Para ele, o debate acerca do ICMS cobrado sobre os combustíveis foi conduzido funcionou como uma espécie de “cortina de fumaça sobre o real problema”.

“O imposto nos Estados gira em torno de 25% e 34%, e é assim há mais de uma década. Quando a gasolina custava R$ 2,00, era o mesmo imposto. No caso do Rio Grande do Sul, em janeiro deste ano, a gasolina tinha em média preço de R$ 4,50, e agora vai a R$ 6,50, quase R$ 7,00, e não aumentou o imposto”, afirmou em nota.

Leite também argumenta que o PLP “fere a previsibilidade dos governos”, já que todos os gestores estaduais encaminharam suas leis orçamentárias às respectivas assembleias legislativas, com expectativas de receita e a destinação dos recursos arrecadados.

“Só no Rio Grande do Sul, se a proposta estivesse em vigor, a perda estimada seria de R$ 980 milhões em arrecadação de janeiro a setembro de 2021, o que levaria a perda para quase R$ 1,5 bilhão brutos em base anual”, afirmou.

Avaliação similar tem o governo de São Paulo, comandado por João Doria (PSDB). Em nota, a Secretaria da Fazenda e Planejamento, liderada pelo ex-ministro Henrique Meirelles, disse que o projeto é uma “tentativa de tirar o foco do governo federal, verdadeiro responsável pela política de preços dos combustíveis, e passar a conta para os estados”.

Segundo o governo paulista, a arrecadação do setor de combustíveis representa 10% da receita total do ICMS. Com as novas regras, as estimativas apontam para perdas de R$ 6,5 bilhões por ano para o estado.

“A mudança não faz sentido e prejudica os estados, pois o preço dos combustíveis é fixado pela Petrobras, com base na cotação internacional do petróleo. Cabe ao governo federal, controlador da empresa, resolver o problema – não repassar aos estados, que têm menor poder de arrecadação e estão na frente de prestação de serviços ao cidadão, como saúde, educação e segurança”, diz a nota.

O governo paulista recomenda, ainda, que, diante do relevante impacto da medida sobre a arrecadação dos Estados, o Senado Federal encaminhe o assunto com “muita prudência” e sugere que o Conselho Nacional de Política Fazendária (Confaz) seja consultado pelos parlamentares durante a análise do texto.

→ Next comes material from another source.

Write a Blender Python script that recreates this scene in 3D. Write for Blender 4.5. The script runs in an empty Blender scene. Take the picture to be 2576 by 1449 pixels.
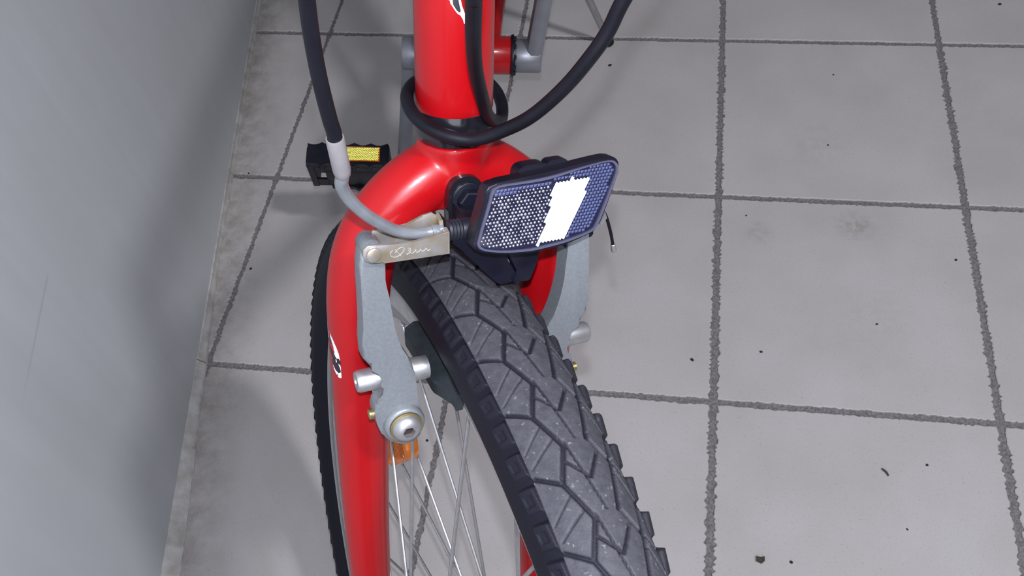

Outro governo que se diz muito prejudicado pelo projeto de lei complementar em discussão é o do Rio de Janeiro. Segundo o governador Cláudio Castro (PL), as novas regras poderiam reduzir em R$ 1,3 bilhão a arrecadação anual do estado – já em processo de recuperação fiscal.

“Se reduzíssemos para 25%, uma alíquota praticada em muitos estados, perderíamos R$ 500 milhões. O Rio de Janeiro topa rediscutir toda a cadeia para abaixar o preço para a população. O que não dá é cortar ICMS e a Petrobras continuar aumentando [o preço]. Tem que ter uma política para reduzir em toda a cadeia”, disse ao jornal Folha de S.Paulo.

O governo de Minas Gerais estima uma perda de arrecadação de R$ 3,6 bilhões por ano com a possível aprovação do projeto de lei complementar nos termos votados pela Câmara dos Deputados, o que também teria impacto direto nos cofres dos 853 municípios do estado, uma vez que 25% (R$ 900 milhões) são destinados às prefeituras.

Os combustíveis respondem por 19,6% do total arrecadado com ICMS no estado. Mas, em nota, a administração mineira disse que “respeita a autonomia do Congresso Nacional na avaliação de alterações legislativas”.